Returning a stream from File.OpenRead()

Solution 1:

You forgot to seek:

str.CopyTo(data);
data.Seek(0, SeekOrigin.Begin); // <-- missing line
byte[] buf = new byte[data.Length];
data.Read(buf, 0, buf.Length);

Solution 2:

Options:

• Use data.Seek as suggested by ken2k

• Use the somewhat simpler Position property:

  data.Position = 0;
  

• Use the ToArray call in MemoryStream to make your life simpler to start with:

  byte[] buf = data.ToArray();
  

The third option would be my preferred approach.

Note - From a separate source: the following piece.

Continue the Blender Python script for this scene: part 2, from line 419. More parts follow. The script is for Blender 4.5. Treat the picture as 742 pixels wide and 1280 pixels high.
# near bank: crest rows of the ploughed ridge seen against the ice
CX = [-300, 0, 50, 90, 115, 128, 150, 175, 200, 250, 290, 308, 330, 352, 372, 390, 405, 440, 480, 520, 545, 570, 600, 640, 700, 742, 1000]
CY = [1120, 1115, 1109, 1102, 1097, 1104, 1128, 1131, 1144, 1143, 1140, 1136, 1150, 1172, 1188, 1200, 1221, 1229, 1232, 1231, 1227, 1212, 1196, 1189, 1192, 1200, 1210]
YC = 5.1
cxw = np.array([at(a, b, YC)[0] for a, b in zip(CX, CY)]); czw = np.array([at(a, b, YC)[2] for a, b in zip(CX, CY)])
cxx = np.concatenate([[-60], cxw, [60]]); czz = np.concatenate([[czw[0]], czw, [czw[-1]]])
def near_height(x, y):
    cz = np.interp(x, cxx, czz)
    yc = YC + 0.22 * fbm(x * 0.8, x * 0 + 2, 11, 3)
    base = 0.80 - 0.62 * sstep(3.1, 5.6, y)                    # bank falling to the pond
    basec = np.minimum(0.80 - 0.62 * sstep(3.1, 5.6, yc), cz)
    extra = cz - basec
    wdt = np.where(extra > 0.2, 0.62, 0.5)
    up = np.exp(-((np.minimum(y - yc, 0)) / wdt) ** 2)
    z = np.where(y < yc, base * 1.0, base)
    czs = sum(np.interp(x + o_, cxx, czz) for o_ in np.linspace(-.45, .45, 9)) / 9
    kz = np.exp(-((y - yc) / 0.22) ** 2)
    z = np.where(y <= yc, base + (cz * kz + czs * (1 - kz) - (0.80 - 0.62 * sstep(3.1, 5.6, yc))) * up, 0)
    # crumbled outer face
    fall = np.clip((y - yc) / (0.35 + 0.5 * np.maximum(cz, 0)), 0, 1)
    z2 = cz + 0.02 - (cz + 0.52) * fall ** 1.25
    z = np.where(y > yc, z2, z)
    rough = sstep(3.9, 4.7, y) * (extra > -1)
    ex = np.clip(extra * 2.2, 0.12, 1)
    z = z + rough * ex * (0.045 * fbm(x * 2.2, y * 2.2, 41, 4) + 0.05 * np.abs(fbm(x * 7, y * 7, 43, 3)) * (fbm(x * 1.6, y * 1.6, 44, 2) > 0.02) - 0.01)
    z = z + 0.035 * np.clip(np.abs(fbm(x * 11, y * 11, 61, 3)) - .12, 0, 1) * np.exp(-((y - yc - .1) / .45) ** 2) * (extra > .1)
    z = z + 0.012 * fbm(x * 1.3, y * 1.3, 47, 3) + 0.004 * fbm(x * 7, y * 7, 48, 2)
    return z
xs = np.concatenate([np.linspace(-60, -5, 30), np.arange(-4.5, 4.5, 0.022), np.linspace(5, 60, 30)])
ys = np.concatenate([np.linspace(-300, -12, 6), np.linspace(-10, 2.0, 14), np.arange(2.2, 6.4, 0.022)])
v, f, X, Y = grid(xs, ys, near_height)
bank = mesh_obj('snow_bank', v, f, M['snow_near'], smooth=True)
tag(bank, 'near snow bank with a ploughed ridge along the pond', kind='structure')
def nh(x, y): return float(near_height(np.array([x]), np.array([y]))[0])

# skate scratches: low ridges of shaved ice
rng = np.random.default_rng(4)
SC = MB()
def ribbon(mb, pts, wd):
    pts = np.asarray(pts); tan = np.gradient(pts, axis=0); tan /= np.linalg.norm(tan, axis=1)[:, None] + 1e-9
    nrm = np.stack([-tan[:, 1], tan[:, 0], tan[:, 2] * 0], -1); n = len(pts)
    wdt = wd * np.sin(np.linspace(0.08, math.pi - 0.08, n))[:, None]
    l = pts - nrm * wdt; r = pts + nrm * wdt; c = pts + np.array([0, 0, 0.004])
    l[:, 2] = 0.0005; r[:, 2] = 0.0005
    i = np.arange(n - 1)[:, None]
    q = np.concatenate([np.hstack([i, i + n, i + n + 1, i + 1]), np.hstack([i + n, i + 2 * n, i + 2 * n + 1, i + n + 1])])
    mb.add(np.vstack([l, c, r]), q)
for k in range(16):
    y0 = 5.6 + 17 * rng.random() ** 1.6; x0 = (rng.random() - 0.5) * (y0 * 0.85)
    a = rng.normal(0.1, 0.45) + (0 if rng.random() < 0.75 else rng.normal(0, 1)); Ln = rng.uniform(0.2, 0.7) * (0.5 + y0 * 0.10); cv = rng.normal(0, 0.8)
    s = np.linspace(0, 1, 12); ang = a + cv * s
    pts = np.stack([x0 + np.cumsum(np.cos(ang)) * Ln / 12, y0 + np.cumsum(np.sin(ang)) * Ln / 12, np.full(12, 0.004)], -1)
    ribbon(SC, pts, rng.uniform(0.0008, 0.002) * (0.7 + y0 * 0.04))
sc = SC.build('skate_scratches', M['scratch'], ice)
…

Note that you should have a using statement to close the file stream automatically (and optionally for the MemoryStream), and I'd add a using directive for System.IO to make your code cleaner:

byte[] buf;
using (MemoryStream data = new MemoryStream())
{
    using (Stream file = TestStream())
    {
        file.CopyTo(data);
        buf = data.ToArray();
    }
}

// Use buf

You might also want to create an extension method on Stream to do this for you in one place, e.g.

public static byte[] CopyToArray(this Stream input)
{
    using (MemoryStream memoryStream = new MemoryStream())
    {
        input.CopyTo(memoryStream);
        return memoryStream.ToArray();
    }
}

Note that this doesn't close the input stream.